Hadis diatas menjelaskan bahwa haram melakukan talak ketika berada dalam dua keadaan: Pertama, menjatuhkan talak sewaktu si istri dalam keadaan haid. Kedua, menjatuhkan talak sewaktu suci yang telah dicampurinya dalam waktu suci itu.[17]
C.    Rukun dan Syarat Talaq
            Rukun talak ialah unsur pokok yang harus ada dalam talak dan terwujudnya talak bergantung ada dan lengkapnya unsur-unsur dimaksud. Rukun talak ada 4, sebagai berikut:
a.       Suami. Suami adalah yang memiliki hak talak dan yang berhak menjatuhkannya. Oleh karena itu bersifat menghilangkan ikatan perkawinan, maka talak tidak mungkin terwujud kecuali setelah nyata adanya akad perkawinan yang sah.[18] Karena ada sebuah hadits:
عَنْ عَمْرِو بْنِ شُعَيْبٍ عنْ أَبِيْهِ عَنْ جَدِّهِ أَنَّ النَّبِيَّ صَلَّى اللَّهُ عَلَيْهِ وَ سَلَّمَ قَالَ لَا طَلَاقَ إلَّا فِيْمَا تَمْلِكُ وَ لَا عِتْقَ إلَّا فِيْمَا تَمْلِكُ وَ لَا بَيْعَ إلَّا فِيْمَا تَمْلِكُ (رَوَاهُ أبو داود و ابن ماجه)
Riwayat dari ‘Amr bin Syu’aib dari bapaknya dari kakeknya bahwasannya Nabi SAW bersabda: “Tidak ada talak dalam hal yang tidak dimiliki dan tidak ada pemerdekaan budak dalam hal yang tidak dimiliki dan tidak ada jual beli dalam hal yang tidak dimiiliki”. (HR. Abu Dawud [2190][19] dan Ibnu Majah [2043][20]).
عَنْ المِسْوَرِ بْنِ مَخْرَمَةَ عَنْ النَّبِيِّ صَلَّى اللَّهُ عَلَيْهِ وَ سَلَّمَ قَالَ لَا طَلَاقَ قَبْلَ نِكَاحٍ وَ لَا عِتْقَ قَبْلَ مِلْكٍ (رَوَاهُ ابن ماجه)
“Riwayat dari Miswar bin Makhramah, Nabi SAW bersabda: “Tidak ada talak kecuali setelah nikah dan tidak ada pemerdekaan kecuali setelah ada kepemelikan”. (HR. Ibnu Majah [2048][21]).
Untuk sahnya talak, suami yang menjatuhkan talak disyaratkan:
1.      Berakal. Suami yang gila tidak sah menjatuhkan talak. Yang dimaksud dengan gila dalam hal ini ialah hilang akal atau rusak akal karena sakit, termasuk kedalamnya sakit pitam, hilang akal karena sakit panas, atau sakit ingatan karena rusak syaraf otaknya.

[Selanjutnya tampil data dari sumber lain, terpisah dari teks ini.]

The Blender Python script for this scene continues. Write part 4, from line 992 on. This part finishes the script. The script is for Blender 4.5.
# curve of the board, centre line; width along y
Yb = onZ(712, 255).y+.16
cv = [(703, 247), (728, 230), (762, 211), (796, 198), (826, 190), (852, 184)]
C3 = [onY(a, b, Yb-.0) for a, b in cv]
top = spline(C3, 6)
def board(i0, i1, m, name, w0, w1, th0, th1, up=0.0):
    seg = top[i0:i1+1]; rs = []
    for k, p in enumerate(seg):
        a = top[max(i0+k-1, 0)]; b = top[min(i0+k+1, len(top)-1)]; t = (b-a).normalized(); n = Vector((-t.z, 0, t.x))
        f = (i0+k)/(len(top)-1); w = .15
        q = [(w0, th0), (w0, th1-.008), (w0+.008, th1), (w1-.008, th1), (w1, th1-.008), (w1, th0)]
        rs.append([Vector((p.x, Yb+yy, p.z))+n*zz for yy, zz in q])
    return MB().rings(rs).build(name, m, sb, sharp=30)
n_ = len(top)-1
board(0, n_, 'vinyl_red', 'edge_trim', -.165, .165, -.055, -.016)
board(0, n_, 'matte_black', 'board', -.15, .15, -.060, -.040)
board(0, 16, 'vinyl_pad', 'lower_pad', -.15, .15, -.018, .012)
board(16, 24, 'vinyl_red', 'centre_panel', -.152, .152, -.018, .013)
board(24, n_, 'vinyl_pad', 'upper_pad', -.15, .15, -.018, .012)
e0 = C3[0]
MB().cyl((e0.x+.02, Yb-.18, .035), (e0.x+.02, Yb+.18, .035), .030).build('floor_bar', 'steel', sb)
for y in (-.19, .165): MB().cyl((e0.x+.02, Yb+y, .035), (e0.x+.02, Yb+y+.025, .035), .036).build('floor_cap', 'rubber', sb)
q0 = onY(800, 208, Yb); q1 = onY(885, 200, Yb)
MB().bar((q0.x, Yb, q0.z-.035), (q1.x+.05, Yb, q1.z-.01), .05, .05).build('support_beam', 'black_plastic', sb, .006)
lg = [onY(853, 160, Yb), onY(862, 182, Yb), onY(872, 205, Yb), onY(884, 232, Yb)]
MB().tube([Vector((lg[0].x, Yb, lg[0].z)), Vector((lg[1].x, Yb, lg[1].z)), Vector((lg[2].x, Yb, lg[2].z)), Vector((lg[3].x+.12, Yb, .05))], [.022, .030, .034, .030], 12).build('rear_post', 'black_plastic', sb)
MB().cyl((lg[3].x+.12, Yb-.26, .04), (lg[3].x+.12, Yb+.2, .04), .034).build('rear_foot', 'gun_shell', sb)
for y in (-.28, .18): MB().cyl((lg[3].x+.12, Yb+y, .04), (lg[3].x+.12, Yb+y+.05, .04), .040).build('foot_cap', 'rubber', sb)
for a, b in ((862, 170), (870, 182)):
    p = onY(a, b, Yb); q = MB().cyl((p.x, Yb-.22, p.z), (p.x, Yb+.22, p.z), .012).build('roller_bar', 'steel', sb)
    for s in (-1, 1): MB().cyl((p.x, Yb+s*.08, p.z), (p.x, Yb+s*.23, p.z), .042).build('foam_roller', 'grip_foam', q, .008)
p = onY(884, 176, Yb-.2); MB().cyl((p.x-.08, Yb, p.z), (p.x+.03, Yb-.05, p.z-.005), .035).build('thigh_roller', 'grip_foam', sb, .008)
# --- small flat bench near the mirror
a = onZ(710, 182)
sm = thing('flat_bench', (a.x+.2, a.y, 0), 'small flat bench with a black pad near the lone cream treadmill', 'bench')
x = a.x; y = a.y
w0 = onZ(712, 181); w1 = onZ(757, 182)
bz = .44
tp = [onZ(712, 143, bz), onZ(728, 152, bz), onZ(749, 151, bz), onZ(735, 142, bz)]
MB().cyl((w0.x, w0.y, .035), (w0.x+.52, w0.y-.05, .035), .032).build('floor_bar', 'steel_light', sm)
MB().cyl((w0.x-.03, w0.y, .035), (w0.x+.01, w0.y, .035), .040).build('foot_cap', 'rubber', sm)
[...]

2.      Baligh. Tidak dipandang jatuh talak yang dinyatakan oleh orang yang belum dewasa. Dalam hal ini ulama Hanabilah membolehkan anak mumayyiz yang berumur 10 tahuun asalkan ia mengerti arti talak dan mengetahui akibatnya, talaknya dipandang jatuh.
3.      Atas kemauan sendiri. Yaitu kehendak pada diri suami untuk menjatuhkan talak itu dan dijatuhkan atas pilihan sendiri bukan paksaan orang lain.[22]
  1. Istri. Istri yang ditalak itu berada dibawah wilayah atau kekuasaan laki-laki yang mentalak yaitu istri masih terikat dalam tali perkawinan dengannya.
            Tentang mentalak perempuan yang belum dikawininya namun dengan syarat terjatuhnya talak setelah dikawininya menjadi perbincangan di kalangan ulama. Ini masalah menggantungkan talak setelah dikawini. Cara ini ada dua bentuk. Pertama, secara umum terhadap perempuan mana saja, seperti ucapannya: “Siapa perempuan yang ada di daerah ini bila saya kawini dia akan saya talak”. Kedua, secara khusus, seperti ucapannya: “Bila saya kawin dengan si Fulanah ia akan saya talak”.[23]
  1. Shigat atau Ucapan Talak
Dalam talak tidak terdapat ijab dan qabul karena perbuatan talak itu merupakan tindakan sepihak, yaitu dari suami dan tidak ada tindakan istri untuk itu.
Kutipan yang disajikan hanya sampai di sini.